(Entries with scene source code)
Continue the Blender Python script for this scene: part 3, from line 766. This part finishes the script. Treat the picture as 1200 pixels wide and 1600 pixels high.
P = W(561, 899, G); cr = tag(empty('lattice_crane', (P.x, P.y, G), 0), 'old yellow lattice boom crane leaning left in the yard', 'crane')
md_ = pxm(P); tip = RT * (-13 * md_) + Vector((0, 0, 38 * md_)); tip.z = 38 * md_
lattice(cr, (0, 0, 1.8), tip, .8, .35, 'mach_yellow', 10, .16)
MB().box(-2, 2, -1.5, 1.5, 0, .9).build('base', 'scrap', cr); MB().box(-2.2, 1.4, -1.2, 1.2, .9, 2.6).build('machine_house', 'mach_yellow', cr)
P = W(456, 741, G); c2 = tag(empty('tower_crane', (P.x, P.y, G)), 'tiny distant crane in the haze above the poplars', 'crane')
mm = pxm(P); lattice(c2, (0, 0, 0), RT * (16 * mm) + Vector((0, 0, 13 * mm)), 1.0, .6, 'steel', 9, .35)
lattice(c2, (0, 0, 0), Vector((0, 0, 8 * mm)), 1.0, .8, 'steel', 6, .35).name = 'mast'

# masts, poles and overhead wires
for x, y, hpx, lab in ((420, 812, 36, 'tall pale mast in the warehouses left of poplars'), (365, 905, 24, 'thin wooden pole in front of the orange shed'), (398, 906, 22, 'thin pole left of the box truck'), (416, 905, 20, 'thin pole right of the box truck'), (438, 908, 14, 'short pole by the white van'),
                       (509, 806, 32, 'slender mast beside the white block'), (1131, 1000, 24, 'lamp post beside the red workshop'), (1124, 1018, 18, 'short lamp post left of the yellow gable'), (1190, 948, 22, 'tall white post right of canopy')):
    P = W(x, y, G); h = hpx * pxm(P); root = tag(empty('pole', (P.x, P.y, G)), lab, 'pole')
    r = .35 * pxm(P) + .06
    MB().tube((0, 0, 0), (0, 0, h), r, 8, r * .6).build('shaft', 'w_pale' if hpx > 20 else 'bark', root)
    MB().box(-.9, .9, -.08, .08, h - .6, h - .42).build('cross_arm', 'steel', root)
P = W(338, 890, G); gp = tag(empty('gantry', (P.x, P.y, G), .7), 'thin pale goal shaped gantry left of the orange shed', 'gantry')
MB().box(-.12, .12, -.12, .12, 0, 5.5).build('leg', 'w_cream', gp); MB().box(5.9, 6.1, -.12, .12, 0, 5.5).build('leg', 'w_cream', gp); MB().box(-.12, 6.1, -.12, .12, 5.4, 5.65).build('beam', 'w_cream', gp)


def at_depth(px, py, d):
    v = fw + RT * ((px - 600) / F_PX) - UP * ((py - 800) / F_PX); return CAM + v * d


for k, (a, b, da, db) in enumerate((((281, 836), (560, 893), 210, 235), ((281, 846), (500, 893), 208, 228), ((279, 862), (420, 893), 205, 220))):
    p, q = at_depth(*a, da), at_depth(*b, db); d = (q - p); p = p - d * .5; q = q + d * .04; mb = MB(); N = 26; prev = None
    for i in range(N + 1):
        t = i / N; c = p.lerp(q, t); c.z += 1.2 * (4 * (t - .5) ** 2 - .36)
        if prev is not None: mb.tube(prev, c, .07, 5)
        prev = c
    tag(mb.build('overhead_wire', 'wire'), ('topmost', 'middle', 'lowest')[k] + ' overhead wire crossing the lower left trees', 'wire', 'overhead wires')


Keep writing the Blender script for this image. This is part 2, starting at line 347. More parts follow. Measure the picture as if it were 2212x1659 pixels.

> _Requirement_:
Copy each line holding the word "Blender" from the listing above.

> _Answer for this exercise_:
Continue the Blender Python script for this scene: part 3, from line 766. This part finishes the script. Treat the picture as 1200 pixels wide and 1600 pixels high.
Keep writing the Blender script for this image. This is part 2, starting at line 347. More parts follow. Measure the picture as if it were 2212x1659 pixels.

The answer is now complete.